-- Begin DATASET RECORDS --

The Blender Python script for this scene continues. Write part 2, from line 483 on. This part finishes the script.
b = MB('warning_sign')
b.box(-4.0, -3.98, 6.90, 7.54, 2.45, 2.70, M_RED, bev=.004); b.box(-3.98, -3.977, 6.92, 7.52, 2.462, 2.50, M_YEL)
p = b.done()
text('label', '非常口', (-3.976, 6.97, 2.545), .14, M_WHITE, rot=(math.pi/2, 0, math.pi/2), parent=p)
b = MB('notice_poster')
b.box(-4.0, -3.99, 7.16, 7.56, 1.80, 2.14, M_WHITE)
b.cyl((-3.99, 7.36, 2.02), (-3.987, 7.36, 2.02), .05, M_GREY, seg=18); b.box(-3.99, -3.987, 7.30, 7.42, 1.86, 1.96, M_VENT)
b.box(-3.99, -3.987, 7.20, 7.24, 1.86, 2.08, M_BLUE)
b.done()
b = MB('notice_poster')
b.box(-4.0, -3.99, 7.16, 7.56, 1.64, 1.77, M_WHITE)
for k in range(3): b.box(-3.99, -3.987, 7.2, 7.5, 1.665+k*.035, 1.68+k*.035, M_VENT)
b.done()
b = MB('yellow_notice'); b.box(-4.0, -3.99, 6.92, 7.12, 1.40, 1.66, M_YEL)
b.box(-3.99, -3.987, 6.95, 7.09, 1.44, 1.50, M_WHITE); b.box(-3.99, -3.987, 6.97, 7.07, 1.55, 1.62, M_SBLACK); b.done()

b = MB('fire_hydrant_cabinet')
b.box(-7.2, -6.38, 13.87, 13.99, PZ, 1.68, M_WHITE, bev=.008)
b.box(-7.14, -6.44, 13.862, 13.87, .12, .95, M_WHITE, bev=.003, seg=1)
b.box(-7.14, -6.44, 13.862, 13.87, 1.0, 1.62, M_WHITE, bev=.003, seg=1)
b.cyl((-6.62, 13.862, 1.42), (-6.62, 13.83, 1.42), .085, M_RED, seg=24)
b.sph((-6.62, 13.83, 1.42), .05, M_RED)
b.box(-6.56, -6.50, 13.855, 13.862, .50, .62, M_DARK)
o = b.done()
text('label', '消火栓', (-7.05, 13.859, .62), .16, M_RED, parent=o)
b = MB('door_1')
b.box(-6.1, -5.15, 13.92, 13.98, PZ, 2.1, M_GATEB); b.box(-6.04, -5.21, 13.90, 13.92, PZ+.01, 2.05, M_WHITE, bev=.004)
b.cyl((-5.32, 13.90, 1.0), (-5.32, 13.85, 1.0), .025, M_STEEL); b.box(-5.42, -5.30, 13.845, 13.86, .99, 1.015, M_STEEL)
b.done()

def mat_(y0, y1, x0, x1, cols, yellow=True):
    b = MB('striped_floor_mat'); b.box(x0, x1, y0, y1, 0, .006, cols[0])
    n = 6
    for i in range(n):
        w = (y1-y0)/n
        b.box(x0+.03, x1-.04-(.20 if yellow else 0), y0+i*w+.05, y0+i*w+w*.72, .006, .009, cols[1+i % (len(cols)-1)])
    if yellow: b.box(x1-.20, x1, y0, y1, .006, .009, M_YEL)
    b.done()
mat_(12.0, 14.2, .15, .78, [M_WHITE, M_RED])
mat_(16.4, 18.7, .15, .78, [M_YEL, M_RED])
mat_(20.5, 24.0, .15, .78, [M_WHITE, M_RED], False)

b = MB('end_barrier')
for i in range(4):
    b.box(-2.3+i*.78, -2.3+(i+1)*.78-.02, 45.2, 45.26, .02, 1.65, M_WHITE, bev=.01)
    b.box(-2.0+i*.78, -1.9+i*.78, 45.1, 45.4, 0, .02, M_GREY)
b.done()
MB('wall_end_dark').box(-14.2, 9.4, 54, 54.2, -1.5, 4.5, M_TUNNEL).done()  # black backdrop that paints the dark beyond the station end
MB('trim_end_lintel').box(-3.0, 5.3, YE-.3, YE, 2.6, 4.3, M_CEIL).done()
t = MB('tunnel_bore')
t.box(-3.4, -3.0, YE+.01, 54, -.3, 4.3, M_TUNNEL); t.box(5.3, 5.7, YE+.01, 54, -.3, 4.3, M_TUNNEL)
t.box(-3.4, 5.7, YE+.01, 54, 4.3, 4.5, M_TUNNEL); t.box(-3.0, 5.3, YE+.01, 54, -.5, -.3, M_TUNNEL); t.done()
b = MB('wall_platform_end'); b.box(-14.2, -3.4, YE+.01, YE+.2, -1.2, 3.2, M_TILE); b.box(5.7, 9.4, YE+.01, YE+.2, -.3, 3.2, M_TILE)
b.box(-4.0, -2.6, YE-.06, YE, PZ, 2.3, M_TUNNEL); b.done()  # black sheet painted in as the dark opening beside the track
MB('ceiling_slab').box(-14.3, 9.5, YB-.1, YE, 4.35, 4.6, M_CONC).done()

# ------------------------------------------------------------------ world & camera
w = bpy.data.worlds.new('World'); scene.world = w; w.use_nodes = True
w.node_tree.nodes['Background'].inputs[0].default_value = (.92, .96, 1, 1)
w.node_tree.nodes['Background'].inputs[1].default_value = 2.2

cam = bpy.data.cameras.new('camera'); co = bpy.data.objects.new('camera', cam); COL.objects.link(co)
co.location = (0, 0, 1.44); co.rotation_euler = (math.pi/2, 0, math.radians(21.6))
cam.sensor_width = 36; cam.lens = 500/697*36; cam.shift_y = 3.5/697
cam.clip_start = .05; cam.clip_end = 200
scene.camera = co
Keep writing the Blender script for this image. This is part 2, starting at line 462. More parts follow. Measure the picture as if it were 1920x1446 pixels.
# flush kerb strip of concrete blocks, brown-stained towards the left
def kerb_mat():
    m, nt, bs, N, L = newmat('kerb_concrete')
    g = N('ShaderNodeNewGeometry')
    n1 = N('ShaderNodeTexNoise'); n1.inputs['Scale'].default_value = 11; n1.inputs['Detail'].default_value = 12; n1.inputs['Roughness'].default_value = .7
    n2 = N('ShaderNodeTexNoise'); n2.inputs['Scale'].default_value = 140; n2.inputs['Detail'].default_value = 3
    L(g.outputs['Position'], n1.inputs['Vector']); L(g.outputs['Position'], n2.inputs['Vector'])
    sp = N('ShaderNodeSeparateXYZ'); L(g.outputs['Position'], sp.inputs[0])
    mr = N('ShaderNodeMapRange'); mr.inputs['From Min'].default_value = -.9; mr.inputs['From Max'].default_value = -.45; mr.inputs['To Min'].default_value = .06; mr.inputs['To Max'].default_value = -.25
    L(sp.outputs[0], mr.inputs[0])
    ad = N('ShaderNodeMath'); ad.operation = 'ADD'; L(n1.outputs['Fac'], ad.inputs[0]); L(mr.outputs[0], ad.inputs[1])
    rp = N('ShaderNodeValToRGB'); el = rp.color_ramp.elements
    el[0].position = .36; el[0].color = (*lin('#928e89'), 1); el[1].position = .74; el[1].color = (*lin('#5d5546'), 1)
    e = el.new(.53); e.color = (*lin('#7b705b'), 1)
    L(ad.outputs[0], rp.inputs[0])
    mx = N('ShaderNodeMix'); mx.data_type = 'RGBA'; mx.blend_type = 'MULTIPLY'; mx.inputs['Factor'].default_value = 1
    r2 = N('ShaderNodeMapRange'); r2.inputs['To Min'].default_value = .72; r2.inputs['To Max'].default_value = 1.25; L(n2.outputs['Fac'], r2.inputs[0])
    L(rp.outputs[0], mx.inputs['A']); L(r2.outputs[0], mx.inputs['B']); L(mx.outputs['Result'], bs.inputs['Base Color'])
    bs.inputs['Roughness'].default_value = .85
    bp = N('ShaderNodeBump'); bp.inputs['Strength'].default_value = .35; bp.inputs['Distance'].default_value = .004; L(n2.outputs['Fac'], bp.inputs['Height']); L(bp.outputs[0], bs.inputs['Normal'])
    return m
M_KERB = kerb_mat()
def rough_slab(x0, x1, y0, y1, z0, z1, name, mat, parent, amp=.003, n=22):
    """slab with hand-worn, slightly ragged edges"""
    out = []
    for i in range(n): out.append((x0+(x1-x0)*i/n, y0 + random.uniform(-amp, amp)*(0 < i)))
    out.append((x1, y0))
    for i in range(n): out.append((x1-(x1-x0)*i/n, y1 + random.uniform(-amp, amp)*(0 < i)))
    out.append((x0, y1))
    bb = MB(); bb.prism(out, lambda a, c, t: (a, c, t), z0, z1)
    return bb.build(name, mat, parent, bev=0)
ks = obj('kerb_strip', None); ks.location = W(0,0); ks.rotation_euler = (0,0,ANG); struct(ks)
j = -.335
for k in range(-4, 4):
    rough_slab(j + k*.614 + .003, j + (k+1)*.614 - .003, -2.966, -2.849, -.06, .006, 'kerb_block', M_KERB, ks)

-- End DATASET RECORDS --

Return exactly the leading lines of the listing, stopping after the line in which "b.box(-3.99, -3.987, 6.95, 7.09, 1.44, 1.50, M_WHITE);" occurs.

▶ _THE REPLY_
The Blender Python script for this scene continues. Write part 2, from line 483 on. This part finishes the script.
b = MB('warning_sign')
b.box(-4.0, -3.98, 6.90, 7.54, 2.45, 2.70, M_RED, bev=.004); b.box(-3.98, -3.977, 6.92, 7.52, 2.462, 2.50, M_YEL)
p = b.done()
text('label', '非常口', (-3.976, 6.97, 2.545), .14, M_WHITE, rot=(math.pi/2, 0, math.pi/2), parent=p)
b = MB('notice_poster')
b.box(-4.0, -3.99, 7.16, 7.56, 1.80, 2.14, M_WHITE)
b.cyl((-3.99, 7.36, 2.02), (-3.987, 7.36, 2.02), .05, M_GREY, seg=18); b.box(-3.99, -3.987, 7.30, 7.42, 1.86, 1.96, M_VENT)
b.box(-3.99, -3.987, 7.20, 7.24, 1.86, 2.08, M_BLUE)
b.done()
b = MB('notice_poster')
b.box(-4.0, -3.99, 7.16, 7.56, 1.64, 1.77, M_WHITE)
for k in range(3): b.box(-3.99, -3.987, 7.2, 7.5, 1.665+k*.035, 1.68+k*.035, M_VENT)
b.done()
b = MB('yellow_notice'); b.box(-4.0, -3.99, 6.92, 7.12, 1.40, 1.66, M_YEL)
b.box(-3.99, -3.987, 6.95, 7.09, 1.44, 1.50, M_WHITE); b.box(-3.99, -3.987, 6.97, 7.07, 1.55, 1.62, M_SBLACK); b.done()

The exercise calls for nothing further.